Work through the data line by line, gathering every line that has the word "parts".

### Records
BEGIN

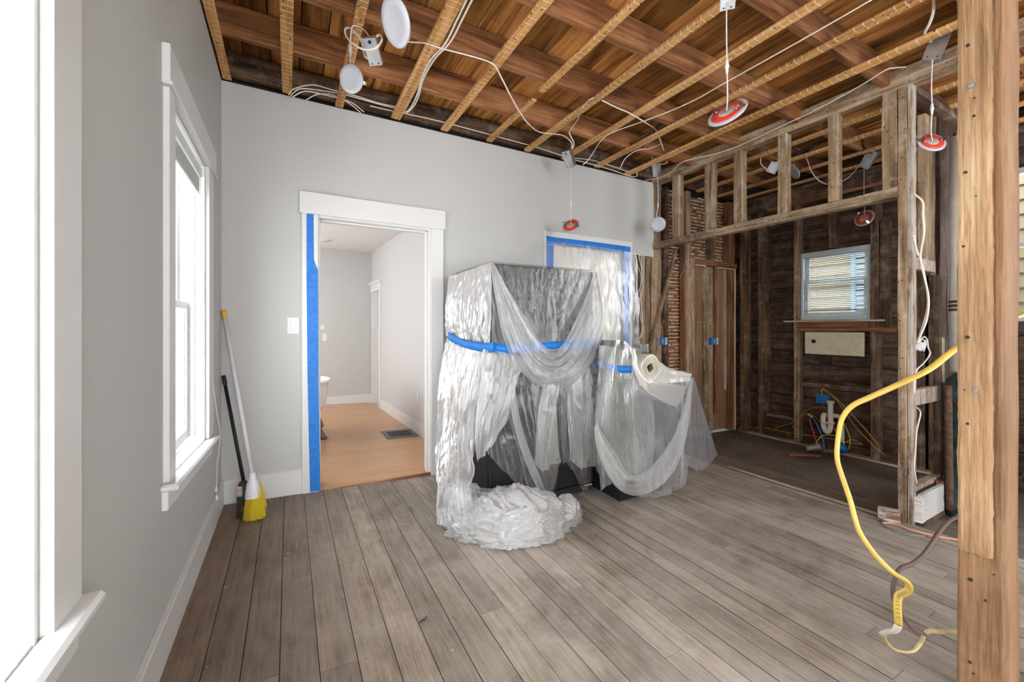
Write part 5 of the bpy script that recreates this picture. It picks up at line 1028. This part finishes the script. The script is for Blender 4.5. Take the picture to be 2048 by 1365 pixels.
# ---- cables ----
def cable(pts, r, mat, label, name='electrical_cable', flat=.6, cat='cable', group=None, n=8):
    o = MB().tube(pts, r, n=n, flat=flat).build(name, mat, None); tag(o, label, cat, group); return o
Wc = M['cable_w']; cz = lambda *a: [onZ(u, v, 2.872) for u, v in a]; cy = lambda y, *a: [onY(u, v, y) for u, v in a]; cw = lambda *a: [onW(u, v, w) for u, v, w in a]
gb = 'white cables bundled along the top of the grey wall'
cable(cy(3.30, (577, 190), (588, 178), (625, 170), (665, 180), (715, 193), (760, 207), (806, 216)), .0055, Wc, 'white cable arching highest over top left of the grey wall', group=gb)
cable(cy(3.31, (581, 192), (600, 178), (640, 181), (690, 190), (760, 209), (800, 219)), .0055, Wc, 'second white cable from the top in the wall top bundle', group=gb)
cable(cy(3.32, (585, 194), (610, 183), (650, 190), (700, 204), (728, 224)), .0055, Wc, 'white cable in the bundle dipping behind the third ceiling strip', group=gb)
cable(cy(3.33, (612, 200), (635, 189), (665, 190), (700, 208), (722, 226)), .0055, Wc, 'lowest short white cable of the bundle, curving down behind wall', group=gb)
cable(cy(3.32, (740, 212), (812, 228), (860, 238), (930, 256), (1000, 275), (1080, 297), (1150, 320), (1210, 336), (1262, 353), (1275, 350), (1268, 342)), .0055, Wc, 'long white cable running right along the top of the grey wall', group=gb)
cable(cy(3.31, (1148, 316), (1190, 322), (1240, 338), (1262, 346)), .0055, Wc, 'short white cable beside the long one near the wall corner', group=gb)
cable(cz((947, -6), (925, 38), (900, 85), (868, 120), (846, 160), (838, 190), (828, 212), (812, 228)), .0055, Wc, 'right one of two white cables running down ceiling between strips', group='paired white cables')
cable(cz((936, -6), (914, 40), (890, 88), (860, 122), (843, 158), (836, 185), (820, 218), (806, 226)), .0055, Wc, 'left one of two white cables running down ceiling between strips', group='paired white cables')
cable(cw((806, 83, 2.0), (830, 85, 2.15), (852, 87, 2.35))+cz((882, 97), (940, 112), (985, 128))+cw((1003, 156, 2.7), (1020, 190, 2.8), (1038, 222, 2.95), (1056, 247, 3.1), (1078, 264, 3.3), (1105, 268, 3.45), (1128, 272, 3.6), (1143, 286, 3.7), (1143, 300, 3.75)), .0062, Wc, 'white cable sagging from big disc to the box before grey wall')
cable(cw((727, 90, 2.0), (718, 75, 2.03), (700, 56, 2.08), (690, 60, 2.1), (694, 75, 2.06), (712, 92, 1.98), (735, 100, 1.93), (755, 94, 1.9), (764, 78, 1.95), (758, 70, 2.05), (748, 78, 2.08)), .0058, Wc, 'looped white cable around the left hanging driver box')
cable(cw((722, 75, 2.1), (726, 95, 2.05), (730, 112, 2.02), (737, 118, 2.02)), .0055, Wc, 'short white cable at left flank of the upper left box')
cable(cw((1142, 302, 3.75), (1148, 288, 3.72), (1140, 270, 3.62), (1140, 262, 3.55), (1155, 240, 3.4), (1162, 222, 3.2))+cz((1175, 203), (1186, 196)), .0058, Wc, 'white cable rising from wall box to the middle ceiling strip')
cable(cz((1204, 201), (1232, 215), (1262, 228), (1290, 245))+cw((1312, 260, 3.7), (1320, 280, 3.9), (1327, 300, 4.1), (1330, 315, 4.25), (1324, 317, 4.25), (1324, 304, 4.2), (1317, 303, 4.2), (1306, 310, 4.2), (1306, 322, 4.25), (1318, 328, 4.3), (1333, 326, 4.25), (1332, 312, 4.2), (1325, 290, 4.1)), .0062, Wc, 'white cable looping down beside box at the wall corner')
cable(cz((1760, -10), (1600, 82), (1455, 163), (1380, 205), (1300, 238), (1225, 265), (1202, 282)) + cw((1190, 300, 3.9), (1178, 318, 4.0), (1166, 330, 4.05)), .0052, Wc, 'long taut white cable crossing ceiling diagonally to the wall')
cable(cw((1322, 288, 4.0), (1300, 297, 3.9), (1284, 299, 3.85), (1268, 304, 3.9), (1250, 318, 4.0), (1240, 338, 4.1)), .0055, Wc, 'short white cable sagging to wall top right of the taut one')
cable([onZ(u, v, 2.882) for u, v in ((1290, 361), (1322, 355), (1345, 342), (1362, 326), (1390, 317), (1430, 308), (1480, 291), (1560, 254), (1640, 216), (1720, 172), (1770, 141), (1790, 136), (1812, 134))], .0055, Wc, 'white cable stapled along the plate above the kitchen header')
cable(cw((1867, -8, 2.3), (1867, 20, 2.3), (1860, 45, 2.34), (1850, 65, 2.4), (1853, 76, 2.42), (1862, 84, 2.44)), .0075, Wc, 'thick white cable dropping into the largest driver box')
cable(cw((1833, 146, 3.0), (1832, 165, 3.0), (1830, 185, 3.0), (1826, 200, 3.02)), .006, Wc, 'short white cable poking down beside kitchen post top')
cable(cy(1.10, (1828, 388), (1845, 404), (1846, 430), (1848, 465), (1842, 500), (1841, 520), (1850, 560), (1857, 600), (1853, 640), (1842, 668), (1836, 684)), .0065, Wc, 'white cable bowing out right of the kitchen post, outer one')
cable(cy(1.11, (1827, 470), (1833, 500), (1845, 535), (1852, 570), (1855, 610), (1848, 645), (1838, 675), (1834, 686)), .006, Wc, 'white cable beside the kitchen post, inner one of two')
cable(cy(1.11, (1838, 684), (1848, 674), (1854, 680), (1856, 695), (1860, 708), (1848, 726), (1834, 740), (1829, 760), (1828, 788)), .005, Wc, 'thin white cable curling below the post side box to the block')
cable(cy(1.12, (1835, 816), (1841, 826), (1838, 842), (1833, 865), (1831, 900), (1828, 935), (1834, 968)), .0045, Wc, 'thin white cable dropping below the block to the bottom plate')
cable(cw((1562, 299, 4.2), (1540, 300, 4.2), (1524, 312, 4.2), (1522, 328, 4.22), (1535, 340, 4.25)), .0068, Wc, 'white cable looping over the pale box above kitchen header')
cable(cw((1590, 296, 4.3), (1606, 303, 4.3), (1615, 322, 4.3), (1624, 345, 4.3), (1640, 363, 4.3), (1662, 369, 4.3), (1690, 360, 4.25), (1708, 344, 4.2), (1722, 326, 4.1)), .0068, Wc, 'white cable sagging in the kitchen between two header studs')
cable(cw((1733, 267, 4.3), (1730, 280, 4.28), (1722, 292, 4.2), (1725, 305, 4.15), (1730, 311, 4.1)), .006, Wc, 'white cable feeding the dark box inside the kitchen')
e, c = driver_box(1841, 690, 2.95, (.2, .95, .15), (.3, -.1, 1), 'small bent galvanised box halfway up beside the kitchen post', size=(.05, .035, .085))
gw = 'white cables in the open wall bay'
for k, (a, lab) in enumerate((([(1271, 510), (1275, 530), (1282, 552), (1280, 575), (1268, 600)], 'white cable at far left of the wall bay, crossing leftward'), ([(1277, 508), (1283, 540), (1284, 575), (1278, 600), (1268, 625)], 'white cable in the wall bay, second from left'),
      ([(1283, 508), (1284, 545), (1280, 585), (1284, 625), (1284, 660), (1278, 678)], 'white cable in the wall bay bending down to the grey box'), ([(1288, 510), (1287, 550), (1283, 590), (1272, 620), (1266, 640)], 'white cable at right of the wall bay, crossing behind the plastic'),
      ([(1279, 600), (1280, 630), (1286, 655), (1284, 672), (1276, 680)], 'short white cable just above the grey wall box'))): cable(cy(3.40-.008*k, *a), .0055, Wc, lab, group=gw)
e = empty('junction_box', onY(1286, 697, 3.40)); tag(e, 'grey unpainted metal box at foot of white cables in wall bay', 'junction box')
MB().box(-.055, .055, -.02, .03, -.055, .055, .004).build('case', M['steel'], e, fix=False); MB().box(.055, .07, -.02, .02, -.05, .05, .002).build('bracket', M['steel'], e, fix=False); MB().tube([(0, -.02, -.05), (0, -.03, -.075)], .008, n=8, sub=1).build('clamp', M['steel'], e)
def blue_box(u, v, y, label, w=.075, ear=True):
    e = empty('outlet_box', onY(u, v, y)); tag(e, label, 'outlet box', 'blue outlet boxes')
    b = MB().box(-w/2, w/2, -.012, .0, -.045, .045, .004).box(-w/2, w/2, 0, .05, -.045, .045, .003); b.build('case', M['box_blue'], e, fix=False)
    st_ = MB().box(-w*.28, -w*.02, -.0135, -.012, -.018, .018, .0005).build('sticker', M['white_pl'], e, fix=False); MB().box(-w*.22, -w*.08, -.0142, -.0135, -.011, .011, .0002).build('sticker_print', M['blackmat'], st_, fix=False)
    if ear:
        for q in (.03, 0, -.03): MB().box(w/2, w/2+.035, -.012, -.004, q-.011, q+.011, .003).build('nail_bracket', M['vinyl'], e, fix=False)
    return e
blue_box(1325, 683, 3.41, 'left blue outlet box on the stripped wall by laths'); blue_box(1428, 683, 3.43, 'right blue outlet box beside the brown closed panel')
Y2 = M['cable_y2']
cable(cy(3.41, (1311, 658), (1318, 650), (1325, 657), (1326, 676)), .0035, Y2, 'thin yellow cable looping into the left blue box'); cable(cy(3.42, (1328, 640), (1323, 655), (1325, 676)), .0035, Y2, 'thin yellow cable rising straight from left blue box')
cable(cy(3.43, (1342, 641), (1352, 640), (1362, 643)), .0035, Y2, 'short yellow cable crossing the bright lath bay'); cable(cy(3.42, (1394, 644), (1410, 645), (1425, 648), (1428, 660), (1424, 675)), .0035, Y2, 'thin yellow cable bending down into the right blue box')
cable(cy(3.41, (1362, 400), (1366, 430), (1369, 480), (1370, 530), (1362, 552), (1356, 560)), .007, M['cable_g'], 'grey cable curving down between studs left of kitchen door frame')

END
BEGIN

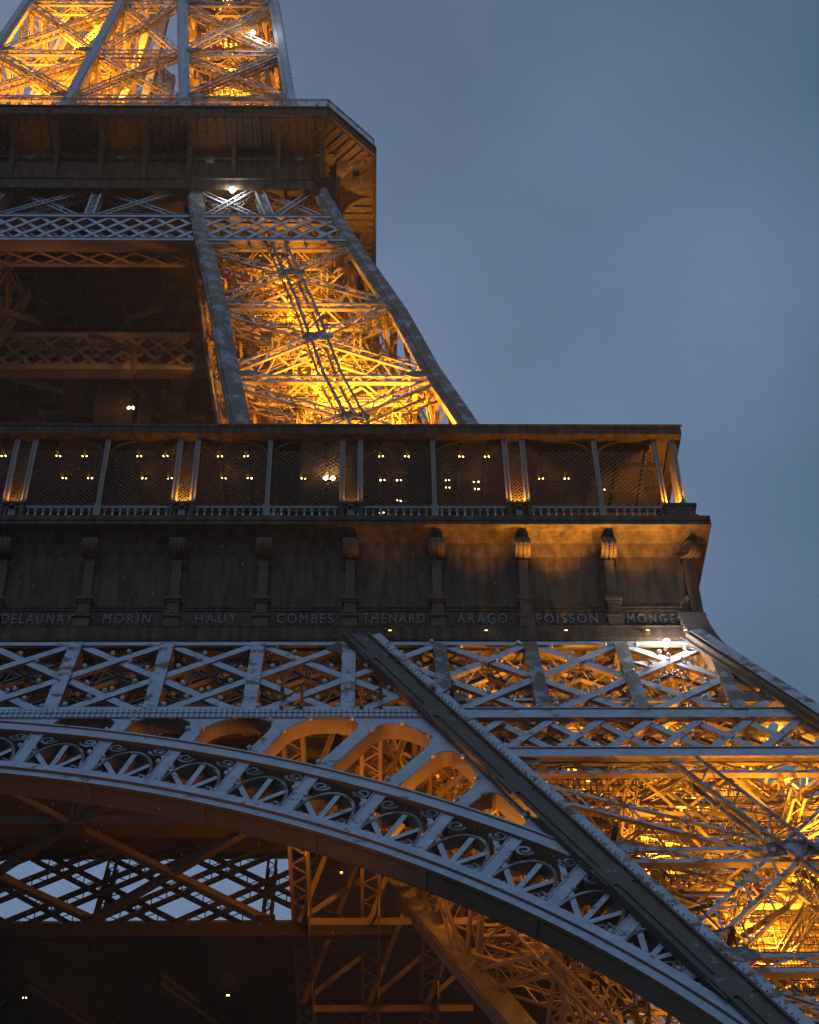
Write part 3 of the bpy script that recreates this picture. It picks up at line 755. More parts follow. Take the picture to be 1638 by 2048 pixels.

END
BEGIN

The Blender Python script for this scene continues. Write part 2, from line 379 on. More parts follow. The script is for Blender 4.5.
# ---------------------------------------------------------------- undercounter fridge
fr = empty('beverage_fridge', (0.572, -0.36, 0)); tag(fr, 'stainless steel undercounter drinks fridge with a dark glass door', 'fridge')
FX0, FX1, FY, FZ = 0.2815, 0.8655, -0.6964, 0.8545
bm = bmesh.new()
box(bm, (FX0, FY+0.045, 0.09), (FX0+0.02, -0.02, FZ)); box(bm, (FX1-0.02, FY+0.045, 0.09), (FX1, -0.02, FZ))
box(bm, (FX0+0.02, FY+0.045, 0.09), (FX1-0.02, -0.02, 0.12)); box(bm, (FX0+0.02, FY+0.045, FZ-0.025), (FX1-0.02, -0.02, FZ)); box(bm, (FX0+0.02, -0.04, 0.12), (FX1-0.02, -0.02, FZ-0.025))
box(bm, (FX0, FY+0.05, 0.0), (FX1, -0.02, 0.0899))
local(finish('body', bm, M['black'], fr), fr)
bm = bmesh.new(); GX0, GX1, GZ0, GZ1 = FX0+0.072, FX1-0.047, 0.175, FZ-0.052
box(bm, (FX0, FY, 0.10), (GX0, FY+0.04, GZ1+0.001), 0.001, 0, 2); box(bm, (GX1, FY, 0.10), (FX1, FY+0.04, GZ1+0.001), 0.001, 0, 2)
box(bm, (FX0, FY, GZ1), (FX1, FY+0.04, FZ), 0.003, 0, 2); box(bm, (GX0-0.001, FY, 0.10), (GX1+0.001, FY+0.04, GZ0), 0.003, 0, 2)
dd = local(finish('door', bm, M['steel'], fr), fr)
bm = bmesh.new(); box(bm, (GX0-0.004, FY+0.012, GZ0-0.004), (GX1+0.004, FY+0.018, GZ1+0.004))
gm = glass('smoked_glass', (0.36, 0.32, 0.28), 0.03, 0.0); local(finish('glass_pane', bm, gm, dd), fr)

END

### Answer
Write part 3 of the bpy script that recreates this picture. It picks up at line 755. More parts follow. Take the picture to be 1638 by 2048 pixels.
The Blender Python script for this scene continues. Write part 2, from line 379 on. More parts follow. The script is for Blender 4.5.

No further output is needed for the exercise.